Son yılların en büyük havacılık krizlerinden birinin tam ortasında yer alan Boeing, karıştığı iki ölümlü kazanın ardından dünya genelinden gelen 737-MAX adımlarına karşı çıkış yolu arıyor.
Kazaların hemen ardından Türkiye'nin de dahil olduğu çok sayıda ülke 737-MAX'lerin uçuşunu yasaklamakla kalmamış, kendi hava sahalarını da bu uçaklara kapadığını açıklamıştı.
İlk etapta 'Sorun yok. Uçuşlara devam' kararı alan ABD de dün itibariyle bu kararını askıya aldı ve uçakların ikinci bir emre kadar uçuşunun yasaklandığını duyurdu.

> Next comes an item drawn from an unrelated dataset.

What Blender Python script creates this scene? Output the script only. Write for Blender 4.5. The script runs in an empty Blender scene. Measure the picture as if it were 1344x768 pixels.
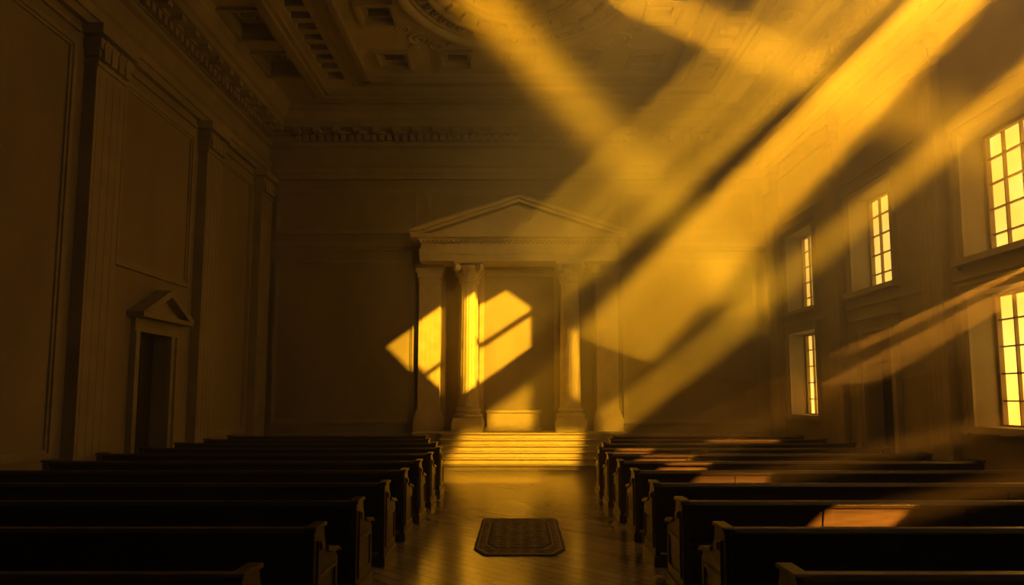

Uluslararası Hava Hukuku konusunda uzman olan Avukat Serkan Cavaklı, Boeing'e dava açılmasının mümkün olup olmadığı, mümkünse hangi aşamaların yaşanacağı ve Türkiye'nin atması muhtemel adımları değerlendirdi.
"Şuan uçaklarda gizli bir ayıp olup, olmadığı araştırılıyor" diyen Cavaklı, uçakların bu kapsamda tebdiren uçuşlarının durdurulduğunun altını çizdi.
"Boeing firmasına şuan uçakların alımı konusunda yapılan sözleşmeden kaynaklı ihtar çekmek veya tazminat davası açmak hukuken yanlış olur" ifadesini kullanan Cavaklı, şöyle devam etti:
"Bizim de 5/6/1945 tarih 4749 sayılı yasa ile taraf olduğumuz ICAO'dan (Uluslararası Sivil Havacılık Teşkilatı) resmi ve kesin bir açıklama yok.
Ayrıca Şikago konvansiyonu Ek-13 ve Ek-17 protokolü gereği güvenlik standartları ve uygulama prosedürlerini sivil havacılık yasasına göre yapmamız ondan sonra çıkacak nihai karara göre izlenecek yol belli. Nedir bu madde?
Avukat Cavaklı, "Bundan sonra süreç nasıl işleyecek?" sorusuna ise şu yanıtı verdi:
"Ulaştırma Bakanlığı, Sivil Havacılık Genel Müdürlüğü'ne bu konuda yetkiler verdi. Bu iş onlar eliyle takip edilecek.
Denetçinin oluşturacağı rapor sonucuna göre uçakların uçuş izinlerinin süresiz iptali hatta işletmecinin (bu tüzel yada özel olsun fark etmez) uçuş operasyonunun veya işletmecinin faaliyetini durdurmaya kadar gidebilir."